Worst case runtime for binary search

Question

The run time of binary search is O(log(n)).
log(8) = 3
It takes 3 comparisons to decide if an array of 8 elements contains a given element. It takes 4 comparisons in the example below.

python2.7

def binary_search(a_list, item, comparisons_inner=0):
    low = 0
    high = len(a_list) - 1

    while low <= high:
        mid = (low + high) / 2
        guess = a_list[mid]
        comparisons_inner += 1
        if guess == item:
            return mid, comparisons_inner
        if guess > item:
            high = mid - 1
        else:
            low = mid + 1
    return None, comparisons_inner


my_list = [5, 8, 11, 15, 21, 23, 100, 223]
index, comparisons = binary_search(my_list, 223)
print(index, comparisons)

log(8) < 4
Why is the run time of binary search O(log(n)) despite the 4 comparisons it takes in the example above?

Answer 1

Your algorithm makes $\lfloor \log n \rfloor+ 1$ comparisons for an array of length $n$, which is at most $2 \log n$, which is $O(\log n)$. Hence, $\lfloor \log n \rfloor+ 1 = O(\log n)$.

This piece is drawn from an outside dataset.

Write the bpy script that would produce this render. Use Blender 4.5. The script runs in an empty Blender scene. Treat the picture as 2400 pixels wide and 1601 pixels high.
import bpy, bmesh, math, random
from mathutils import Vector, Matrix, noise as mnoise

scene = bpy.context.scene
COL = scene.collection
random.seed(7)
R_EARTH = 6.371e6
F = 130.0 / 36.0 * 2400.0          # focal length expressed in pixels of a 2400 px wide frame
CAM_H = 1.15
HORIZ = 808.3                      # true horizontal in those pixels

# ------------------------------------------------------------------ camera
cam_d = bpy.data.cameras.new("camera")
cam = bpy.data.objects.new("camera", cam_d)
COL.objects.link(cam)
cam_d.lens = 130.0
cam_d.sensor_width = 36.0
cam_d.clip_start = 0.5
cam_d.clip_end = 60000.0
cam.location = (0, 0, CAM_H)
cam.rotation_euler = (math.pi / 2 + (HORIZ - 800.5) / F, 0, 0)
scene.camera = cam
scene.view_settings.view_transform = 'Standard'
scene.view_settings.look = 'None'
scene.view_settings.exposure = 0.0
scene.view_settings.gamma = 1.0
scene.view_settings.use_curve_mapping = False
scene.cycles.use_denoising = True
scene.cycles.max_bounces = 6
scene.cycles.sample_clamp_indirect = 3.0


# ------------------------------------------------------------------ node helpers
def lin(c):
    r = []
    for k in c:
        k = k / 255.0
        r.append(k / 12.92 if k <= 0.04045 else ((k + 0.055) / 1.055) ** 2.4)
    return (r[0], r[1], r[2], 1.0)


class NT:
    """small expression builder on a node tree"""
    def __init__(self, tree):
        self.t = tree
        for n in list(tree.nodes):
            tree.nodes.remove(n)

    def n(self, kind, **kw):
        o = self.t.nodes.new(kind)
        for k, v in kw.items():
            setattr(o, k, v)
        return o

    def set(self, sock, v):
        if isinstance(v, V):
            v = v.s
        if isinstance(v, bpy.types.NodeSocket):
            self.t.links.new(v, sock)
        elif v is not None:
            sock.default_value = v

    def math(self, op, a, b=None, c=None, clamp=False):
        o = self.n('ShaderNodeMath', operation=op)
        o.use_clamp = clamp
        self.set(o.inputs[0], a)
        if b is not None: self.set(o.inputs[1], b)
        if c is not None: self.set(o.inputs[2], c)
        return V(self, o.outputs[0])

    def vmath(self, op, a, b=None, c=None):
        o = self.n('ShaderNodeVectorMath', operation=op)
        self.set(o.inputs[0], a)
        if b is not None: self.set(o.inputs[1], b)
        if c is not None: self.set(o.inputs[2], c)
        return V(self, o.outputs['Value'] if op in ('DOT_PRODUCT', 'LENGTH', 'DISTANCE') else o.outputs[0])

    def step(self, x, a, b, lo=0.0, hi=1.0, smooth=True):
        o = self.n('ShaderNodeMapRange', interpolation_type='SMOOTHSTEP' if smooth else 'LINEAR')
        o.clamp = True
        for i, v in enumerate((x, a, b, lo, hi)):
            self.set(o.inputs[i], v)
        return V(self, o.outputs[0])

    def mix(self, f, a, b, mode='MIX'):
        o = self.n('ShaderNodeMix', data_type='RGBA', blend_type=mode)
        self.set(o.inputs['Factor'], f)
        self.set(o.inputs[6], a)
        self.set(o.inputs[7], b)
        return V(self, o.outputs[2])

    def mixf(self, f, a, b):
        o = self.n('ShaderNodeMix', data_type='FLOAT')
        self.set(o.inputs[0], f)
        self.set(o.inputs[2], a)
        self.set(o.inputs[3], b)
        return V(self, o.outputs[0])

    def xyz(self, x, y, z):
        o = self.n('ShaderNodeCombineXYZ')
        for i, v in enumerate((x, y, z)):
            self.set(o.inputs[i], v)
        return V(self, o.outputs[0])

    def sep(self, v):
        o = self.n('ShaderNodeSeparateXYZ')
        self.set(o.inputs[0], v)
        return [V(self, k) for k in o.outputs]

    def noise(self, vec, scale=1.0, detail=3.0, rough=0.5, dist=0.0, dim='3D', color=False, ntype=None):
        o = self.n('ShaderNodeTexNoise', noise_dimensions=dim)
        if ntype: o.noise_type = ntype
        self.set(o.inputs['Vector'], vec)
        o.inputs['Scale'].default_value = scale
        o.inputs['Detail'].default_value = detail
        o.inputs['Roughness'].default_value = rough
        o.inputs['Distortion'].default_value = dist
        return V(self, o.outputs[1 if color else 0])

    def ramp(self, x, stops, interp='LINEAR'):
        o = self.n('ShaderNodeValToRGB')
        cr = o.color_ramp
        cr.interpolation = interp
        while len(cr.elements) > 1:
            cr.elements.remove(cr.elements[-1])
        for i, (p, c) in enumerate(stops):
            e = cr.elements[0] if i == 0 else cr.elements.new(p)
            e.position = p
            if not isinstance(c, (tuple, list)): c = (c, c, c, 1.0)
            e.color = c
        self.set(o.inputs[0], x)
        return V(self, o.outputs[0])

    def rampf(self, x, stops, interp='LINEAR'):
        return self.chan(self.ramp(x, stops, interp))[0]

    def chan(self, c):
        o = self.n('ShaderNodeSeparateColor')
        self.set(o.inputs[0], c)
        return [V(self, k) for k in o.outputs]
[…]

In more detail, recall that the big-O notation subsumes constant factors. A function $f(n)$ is said to be $O(\log n)$ if there exist positive constants $c$ and $n_0$ such that $f(n) \le c \log n$ for all $n \ge n_0$. In our case, we want to prove $\lfloor \log n \rfloor +1 = O(\log n)$. To prove the existence of positive constants $c$ and $n_0$ satisfying the desired condition, observe that $\lfloor \log n \rfloor+ 1 \le \log n + \log n = 2 \log n$, for all $n \ge 2$. So we can take $c = 2$ and $n_0 = 2$.